Ancak çocuğa bir hobi edindirelim derken onu boğmamak, yaptığı faaliyetlerden sıkılmasına neden olmamak çok önemlidir. Günümüzde birçok ebeveyn çocuğa çok sayıda uğraşıdan oluşan bir program yapmak şeklinde ortak bir hata yapmaktadır. Örneğin haftalık programına baktığımızda sabahtan öğleden sonraya kadar okula giden, okuldan gelince haftanın belli günlerinde piyano dersi alan, hafta içi birkaç gün ve hafta sonu belli saatlerde yüzmeye giden, haftanın kalan bir günü de tiyatro faaliyetlerine katılmakta olan çocuklar görmekte, bunlara oldukça da sık rastlamaktayız. Bu şekilde bir program özellikle okul döneminde ödevlerin varlığı ve fiziksel yorgunluğu da göz önünde bulundurulursak kabul edilemez sınırlarda gözükmektedir. Bu durumda çocuk sevse bile bu faaliyetlerden hem zevk alamayacak hem de okul başarısında olası bir başarı düşüklüğü ile kaşı karşıya kalacaktır.
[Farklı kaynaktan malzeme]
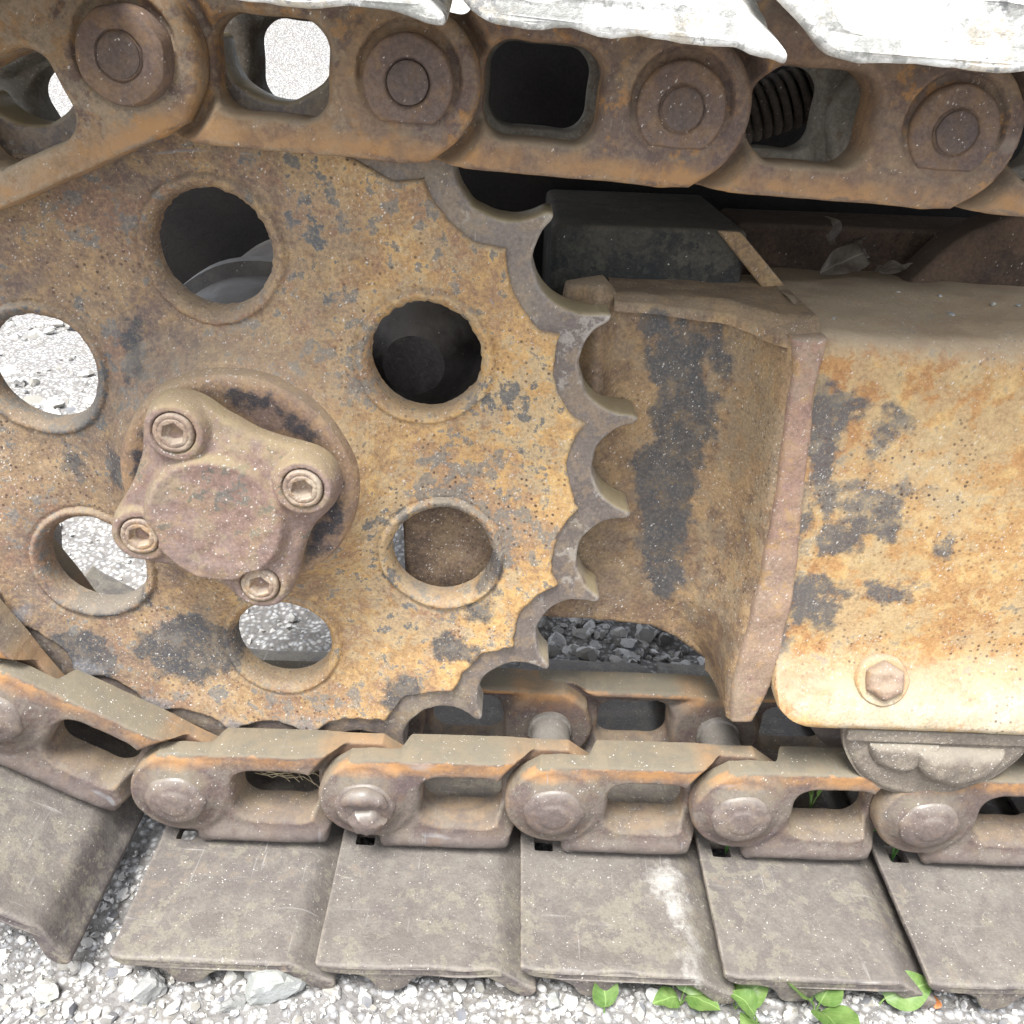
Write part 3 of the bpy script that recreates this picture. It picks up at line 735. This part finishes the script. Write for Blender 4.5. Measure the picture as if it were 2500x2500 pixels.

Bu tip örnekler sıklıkla mükemmeliyetçi anne babaların çocuklarının çok yönlü gelişebilmeleri beklentisiyle yaptıkları programlar sonucu oluşmaktadır. Çocuklar da sıklıkla ebeveynlerinin beklentilerini karşılayabilmek üzere kendilerini zorlamaktadırlar.
Bazı durumlarda da çocuklar belli bir alana gereğinden fazla yoğunlaşma eğilimi gösterebilirler. Bu sıklıkla bilgisayar bağımlılığı gibi hobi olarak adlandıramayacağımız durumlarda görülse de zaman zaman faydalı olarak kabul ettiğimiz uğraşılarda da aşırıya kaçma şeklinde yaşanabilmektedir. Sorun eğer çocuğun sosyal ilişkilerini, okul başarısını, kısacası yaşamını olumsuz etkiyecek düzeyde ise altta mutlaka psikolojik sorunlar aranmalıdır. Sıklıkla ailesiyle sorunları olan, sorumluluklarını almaktan kaçınan, okul başarısı yetersiz, arkadaş ilişkilerinde problem yaşayan çocuklarda bu tip eğilimler gözlenebilir. Bazı psikiyatrik bozukluklarda da ilgi alanları bir takıntı şeklinde yaşantının büyük kısmını kaplayabilir ve tedavi gerektirecek düzeye varabilir.